CH:  So tell me what you think about the controversy surrounding mainstream pop artists, allegedly appropriating dancehall and soca music, without “paying respect to its origins”…

MTM: I think it’s great! I love it! If you look at the way Drake or Bieber put out a song you’ll understand why, because it looks and sounds a certain way. If you want to get to the masses, that’s the first thing. The way we (Trinidadians) put out music sometimes, is not always something of quality – I’m not saying our stuff is not special though. People could do what they want, if you want to call it Caribbean music that’s just a snare pattern and a drum pattern, that’s not stealing. I could take a hip-hop drum pattern, that doesn’t mean I’m stealing hip hop. Music is out there. You could do what you want…

Yes, the sound is ours but what you gonna say, they can’t do it? The fact that they’re doing it better…Let’s step our game up, we are sleeping. It means obviously we’re not doing it properly either, in terms of the marketing and putting it out. Our music is seasonal, at least for Trinidad. I think in the last couple of years Soca has gotten to a place where there are a lot of good songs, however, we put out music from this time to this time and the rest of the world doesn’t do that. So, how do we expect to put out music for a short period of time and expect it to blow like that? It does not work that way!

CH:  Would you agree then that these artists who have already had a lot of commercial success, it makes it easier for them to shape what happens next in the Pop industry?

MTM: They also have the backing of major labels, which from what I’ve seen is a huge deal. Nowadays songs don’t get big just because it’s a good song, sad to say. Songs get big because you have a powerhouse like Def Jam, Sony or whoever backing your stuff, and labels would put the money, put the resources. I can’t just pick up the phone and call iheart radio and say “I have a song from Kalpee from Trinidad, do you like it?”, they probably won’t answer the phone. So it does have a lot to do also with who’s backing them, Bieber is with Def Jam, Drake is with Young Money, they have the resources to get those songs on a level that we can’t. All we can do is try and ride that wave.

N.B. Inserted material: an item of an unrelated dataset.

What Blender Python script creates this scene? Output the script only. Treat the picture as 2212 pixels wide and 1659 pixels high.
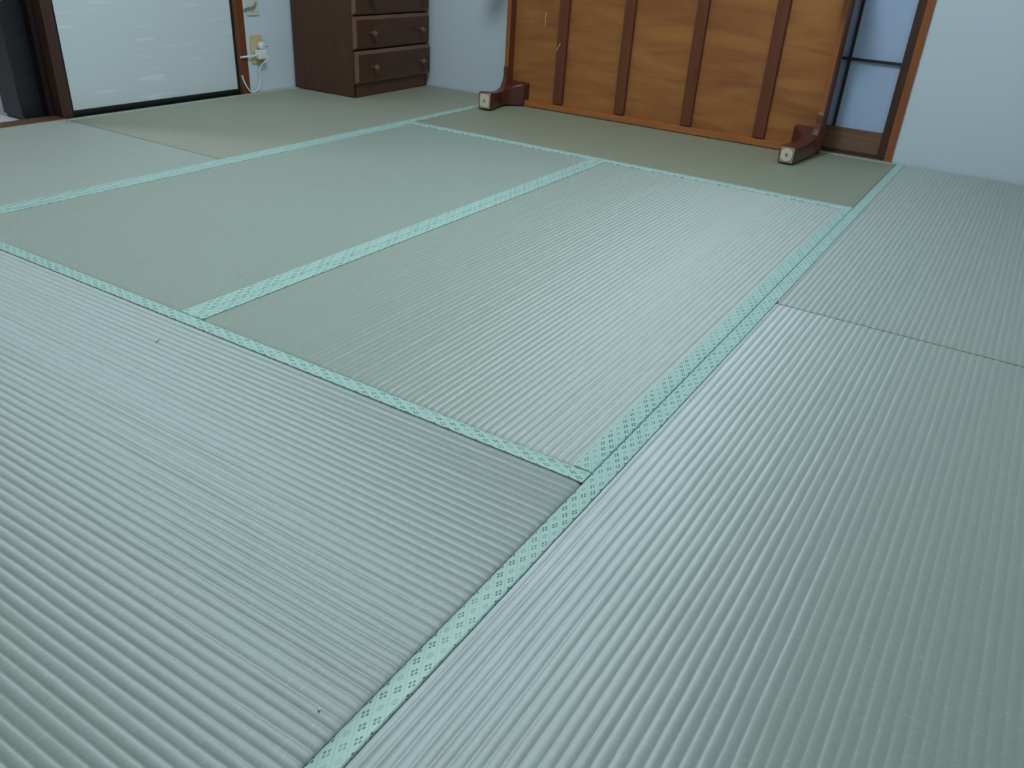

As the interview wraps up, and we both finish our drinks to the now slightly busy Drink Lounge and Bistro, by now I’m fully reminded of the complexities that burden locally based artists. Most times a lot of what is created locally in the alternative scenes gets pushed aside for the seasoned flag bearer, Soca. I agreed with the young producer about the way we package our product to the world, and about meeting the demands of the global market and consumers. Our music is as seasonal as mangoes, but we know this and have talked about this numerous of times across multiple platforms. Nevertheless, with Island pop or Tropical house now being the focus on the mainstream pop charts, maybe the chance for Kalpee and Tano is ripe. Sony Distributions have come in at the right time and picked up the song and offered the duo a chance for global success.